This blogging thing is more complicated than I expected.
Some of my issues are regular journaling issues. I always have problems starting out a new journal because I feel compelled to introduce myself... to myself? Up until now, all of my journals have been physical books, yet I always felt I needed an introduction. As though, if one were to be found one day independant of all of the others, that I would be introducing myself to a new reader who knew nothing about me.
I always had this invisible future audience in mind. As though my journals would be found one day after I died and published (isn't that every writer's egotistical fantasy?) or perhaps somehow lost, then found and spread out through flea markets until one fell into the hands of a publisher and discovered for their brilliant secrets. I always chose beautiful hardbound books, which would certainly entice the random flea market hunter.
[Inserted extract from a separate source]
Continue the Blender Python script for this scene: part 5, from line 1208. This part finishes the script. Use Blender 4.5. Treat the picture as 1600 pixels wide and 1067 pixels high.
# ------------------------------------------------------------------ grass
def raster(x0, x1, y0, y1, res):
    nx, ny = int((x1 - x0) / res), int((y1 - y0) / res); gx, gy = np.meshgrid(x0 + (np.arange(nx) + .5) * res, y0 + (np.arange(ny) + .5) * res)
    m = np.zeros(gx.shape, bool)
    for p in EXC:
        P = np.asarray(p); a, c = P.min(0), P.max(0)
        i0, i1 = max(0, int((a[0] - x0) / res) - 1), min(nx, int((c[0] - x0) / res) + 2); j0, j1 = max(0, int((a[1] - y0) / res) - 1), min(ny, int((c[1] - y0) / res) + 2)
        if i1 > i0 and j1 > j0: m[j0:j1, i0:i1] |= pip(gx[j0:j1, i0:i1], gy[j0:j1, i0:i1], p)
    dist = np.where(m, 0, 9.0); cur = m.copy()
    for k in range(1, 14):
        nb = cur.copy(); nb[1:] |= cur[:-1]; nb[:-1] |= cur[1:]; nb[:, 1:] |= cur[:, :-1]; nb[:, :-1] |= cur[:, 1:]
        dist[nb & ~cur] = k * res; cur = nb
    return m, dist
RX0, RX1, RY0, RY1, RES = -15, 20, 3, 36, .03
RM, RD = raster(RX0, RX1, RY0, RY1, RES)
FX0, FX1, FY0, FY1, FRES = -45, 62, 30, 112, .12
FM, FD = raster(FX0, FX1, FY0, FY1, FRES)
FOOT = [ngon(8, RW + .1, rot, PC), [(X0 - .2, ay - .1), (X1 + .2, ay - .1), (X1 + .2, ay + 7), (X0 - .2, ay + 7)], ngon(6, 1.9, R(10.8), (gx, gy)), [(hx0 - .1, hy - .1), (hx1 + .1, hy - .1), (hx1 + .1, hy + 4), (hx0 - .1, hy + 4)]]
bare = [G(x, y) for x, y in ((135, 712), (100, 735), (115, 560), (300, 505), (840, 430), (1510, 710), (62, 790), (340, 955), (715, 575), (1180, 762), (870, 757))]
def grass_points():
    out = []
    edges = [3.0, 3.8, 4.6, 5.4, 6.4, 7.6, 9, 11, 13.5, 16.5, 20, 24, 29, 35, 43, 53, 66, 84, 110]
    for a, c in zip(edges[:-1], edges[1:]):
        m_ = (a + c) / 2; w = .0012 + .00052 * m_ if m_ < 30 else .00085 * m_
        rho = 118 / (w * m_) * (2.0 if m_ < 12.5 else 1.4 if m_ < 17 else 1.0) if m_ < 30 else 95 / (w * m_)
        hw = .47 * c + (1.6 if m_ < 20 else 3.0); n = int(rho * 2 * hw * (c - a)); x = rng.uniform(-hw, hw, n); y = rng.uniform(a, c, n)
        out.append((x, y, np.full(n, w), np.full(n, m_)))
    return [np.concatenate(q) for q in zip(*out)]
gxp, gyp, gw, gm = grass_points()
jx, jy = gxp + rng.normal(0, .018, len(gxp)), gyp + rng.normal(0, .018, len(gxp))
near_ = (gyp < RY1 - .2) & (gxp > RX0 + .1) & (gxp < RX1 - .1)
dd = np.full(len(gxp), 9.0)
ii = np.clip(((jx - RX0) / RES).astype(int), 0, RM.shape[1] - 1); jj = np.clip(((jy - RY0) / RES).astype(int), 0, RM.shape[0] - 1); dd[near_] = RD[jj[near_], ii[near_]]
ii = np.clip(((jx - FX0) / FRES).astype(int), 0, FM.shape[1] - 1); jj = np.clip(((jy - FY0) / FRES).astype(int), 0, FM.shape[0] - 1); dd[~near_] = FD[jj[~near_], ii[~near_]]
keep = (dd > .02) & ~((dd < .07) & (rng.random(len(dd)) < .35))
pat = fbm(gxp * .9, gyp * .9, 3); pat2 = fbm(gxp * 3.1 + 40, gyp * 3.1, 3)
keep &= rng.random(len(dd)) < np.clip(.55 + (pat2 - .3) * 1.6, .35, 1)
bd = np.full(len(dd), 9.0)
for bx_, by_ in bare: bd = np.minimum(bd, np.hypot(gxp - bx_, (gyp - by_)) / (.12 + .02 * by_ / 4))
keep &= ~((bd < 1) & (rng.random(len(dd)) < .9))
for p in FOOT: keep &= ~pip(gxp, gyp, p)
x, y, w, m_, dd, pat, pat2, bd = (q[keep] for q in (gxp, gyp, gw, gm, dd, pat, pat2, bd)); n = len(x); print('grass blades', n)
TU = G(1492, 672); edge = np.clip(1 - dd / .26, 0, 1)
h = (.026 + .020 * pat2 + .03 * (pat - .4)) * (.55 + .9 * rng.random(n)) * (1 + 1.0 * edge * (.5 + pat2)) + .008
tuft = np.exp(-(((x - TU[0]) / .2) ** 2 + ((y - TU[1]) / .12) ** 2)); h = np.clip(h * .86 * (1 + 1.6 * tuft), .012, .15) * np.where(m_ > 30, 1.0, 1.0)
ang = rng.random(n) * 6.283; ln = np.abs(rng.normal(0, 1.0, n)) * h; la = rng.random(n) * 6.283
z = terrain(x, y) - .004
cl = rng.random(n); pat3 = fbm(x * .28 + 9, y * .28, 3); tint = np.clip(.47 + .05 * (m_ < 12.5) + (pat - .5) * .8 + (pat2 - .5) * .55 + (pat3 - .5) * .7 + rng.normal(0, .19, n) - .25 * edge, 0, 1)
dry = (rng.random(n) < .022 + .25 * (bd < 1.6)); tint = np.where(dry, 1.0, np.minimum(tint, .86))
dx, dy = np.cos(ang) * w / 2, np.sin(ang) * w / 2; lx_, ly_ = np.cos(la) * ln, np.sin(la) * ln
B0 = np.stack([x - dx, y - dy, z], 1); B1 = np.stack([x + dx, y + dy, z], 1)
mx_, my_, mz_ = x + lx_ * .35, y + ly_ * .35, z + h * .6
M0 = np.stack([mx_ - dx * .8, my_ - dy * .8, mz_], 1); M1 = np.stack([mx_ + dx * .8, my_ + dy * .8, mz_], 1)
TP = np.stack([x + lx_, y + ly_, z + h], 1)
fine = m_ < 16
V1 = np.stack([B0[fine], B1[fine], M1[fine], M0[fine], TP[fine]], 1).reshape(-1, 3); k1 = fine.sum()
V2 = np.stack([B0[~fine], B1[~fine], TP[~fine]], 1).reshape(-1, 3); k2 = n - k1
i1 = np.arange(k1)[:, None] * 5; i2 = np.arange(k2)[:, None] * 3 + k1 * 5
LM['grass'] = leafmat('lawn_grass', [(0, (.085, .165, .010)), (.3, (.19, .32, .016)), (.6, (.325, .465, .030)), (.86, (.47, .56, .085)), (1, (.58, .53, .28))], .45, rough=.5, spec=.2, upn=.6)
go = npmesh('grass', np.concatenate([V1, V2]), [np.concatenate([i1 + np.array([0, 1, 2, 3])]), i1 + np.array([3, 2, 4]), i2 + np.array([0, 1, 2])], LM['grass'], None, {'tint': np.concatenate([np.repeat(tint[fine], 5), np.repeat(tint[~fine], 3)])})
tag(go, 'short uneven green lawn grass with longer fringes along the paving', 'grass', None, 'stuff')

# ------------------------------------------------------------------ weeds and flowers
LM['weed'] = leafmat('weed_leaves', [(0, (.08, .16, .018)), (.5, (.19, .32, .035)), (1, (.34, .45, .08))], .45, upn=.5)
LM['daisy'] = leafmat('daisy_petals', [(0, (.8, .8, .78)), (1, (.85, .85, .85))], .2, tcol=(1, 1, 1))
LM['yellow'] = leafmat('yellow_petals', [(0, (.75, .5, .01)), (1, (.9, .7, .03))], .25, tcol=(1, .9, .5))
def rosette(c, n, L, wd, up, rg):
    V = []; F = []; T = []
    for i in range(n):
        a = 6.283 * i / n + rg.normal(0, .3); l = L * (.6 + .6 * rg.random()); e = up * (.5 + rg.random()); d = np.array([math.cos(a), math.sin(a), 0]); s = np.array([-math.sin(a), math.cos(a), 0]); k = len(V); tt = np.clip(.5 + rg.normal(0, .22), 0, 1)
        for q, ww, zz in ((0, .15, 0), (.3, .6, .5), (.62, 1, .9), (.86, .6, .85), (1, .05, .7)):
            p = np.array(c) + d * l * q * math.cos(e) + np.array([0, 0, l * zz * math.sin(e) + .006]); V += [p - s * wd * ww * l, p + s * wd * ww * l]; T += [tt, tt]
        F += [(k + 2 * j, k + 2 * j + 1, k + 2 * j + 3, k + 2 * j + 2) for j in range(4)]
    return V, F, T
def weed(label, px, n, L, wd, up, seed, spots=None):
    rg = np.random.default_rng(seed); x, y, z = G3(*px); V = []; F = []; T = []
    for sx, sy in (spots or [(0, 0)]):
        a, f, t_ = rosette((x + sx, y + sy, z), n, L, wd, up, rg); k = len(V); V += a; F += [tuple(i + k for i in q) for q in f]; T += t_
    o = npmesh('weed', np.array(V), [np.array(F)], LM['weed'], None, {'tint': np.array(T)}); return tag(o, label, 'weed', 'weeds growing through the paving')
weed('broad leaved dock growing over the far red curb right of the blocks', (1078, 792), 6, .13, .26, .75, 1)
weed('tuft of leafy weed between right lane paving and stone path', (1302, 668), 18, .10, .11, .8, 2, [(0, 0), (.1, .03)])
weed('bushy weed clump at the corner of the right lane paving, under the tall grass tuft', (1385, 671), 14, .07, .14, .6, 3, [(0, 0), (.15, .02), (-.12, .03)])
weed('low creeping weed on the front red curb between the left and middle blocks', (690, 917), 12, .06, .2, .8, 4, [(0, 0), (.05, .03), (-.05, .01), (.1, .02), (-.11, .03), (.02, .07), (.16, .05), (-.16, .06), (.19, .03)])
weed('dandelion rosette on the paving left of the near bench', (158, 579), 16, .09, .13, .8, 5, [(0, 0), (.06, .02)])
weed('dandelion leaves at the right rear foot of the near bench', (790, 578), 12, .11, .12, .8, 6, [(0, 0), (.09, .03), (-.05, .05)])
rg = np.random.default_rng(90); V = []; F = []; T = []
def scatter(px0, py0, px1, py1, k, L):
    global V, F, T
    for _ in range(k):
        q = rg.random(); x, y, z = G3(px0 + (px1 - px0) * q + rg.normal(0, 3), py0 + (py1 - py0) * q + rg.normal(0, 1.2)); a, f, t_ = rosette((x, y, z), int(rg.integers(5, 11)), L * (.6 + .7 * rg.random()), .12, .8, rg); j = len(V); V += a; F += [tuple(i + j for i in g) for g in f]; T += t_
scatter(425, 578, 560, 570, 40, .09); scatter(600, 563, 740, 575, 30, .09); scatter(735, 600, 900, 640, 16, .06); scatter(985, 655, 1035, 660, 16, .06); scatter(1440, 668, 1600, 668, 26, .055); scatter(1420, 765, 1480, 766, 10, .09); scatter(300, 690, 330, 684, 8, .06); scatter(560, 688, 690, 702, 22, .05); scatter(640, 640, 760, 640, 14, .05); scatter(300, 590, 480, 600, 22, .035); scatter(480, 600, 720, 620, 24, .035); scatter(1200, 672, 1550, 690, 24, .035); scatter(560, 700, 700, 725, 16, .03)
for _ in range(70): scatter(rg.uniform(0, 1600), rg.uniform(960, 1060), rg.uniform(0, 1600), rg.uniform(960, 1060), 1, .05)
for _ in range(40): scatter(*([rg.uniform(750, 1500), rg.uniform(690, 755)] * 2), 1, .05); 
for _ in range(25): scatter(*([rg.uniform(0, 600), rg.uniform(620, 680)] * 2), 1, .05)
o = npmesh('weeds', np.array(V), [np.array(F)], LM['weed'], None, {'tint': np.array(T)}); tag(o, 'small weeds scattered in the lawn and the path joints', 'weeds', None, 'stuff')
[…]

The irony is that, after 17 years of keeping journals, they all were lost. They were, quite literally, lost and spread out for anyone to find.
We had just moved from New Orleans to Long Beach, Mississippi, and had not yet fully unpacked, so all 17 years worth of journals were safely boxed in a closet when Hurrican Katrina hit. Along with everything else in our life, by the end of that storm, those journals were carried out to the gulf.
Or maybe it wasn't as neat and tidy a move as that. Our house was one of the last to fall at the debris line, which means that hours of waves swept through our home, dismantling and eroding until there was nothing left but a bare slab of concrete. Those waves moved in and out of the coastline for miles. When it was over, people were finding the rare belonging literally miles from home.
My journals could have been swept out to the bottom of the gulf in one swift motion, or the box could have deteriorated and the journals could have scattered... possibly finding that imaginary audience I always felt lurking.
I imagine them, swollen and buckled, stained and torn, ink partially washed away, half buried in sand and under debris. I picture new hands picking them up. I see new eyes, surprised and awash with empathy, glancing at the secrets that I never truly believed would remain secret.
Or maybe they are just gone. Totally destroyed and gone. The more likely scenario. Not nearly as romantic.
All of it is a little too much to contend with when contemplating starting to journal again. This is why I haven't done any writing since August of 2005. Why bother if it could all be lost again? Regardless of whether I was just writing for myself or for that shrouded audience, it was a lot of work, a lot of dedication, a lot of thought, gone in a matter of moments. What's to prevent that from happening again in a fire or some other catastrophe? Nothing.
So I chose blogs. Blogs, which are susceptible to even more outside forces of destruction, I am sure. But maybe not. If my house burns down, my blog will remain safely stored in the ether. If my blog platform crashes and burns, I'll have my own backup. It's a loose insurance policy and I am all about multi-layer insurance policies these days.
This brings me back to the question: to introduce or not? This time, there really is an audience, however random and non-repeating it may be. Do I owe them some sense of a foundation for these teetering towers of type?
I'm going with "no" this time. What the hell, it's worth a shot.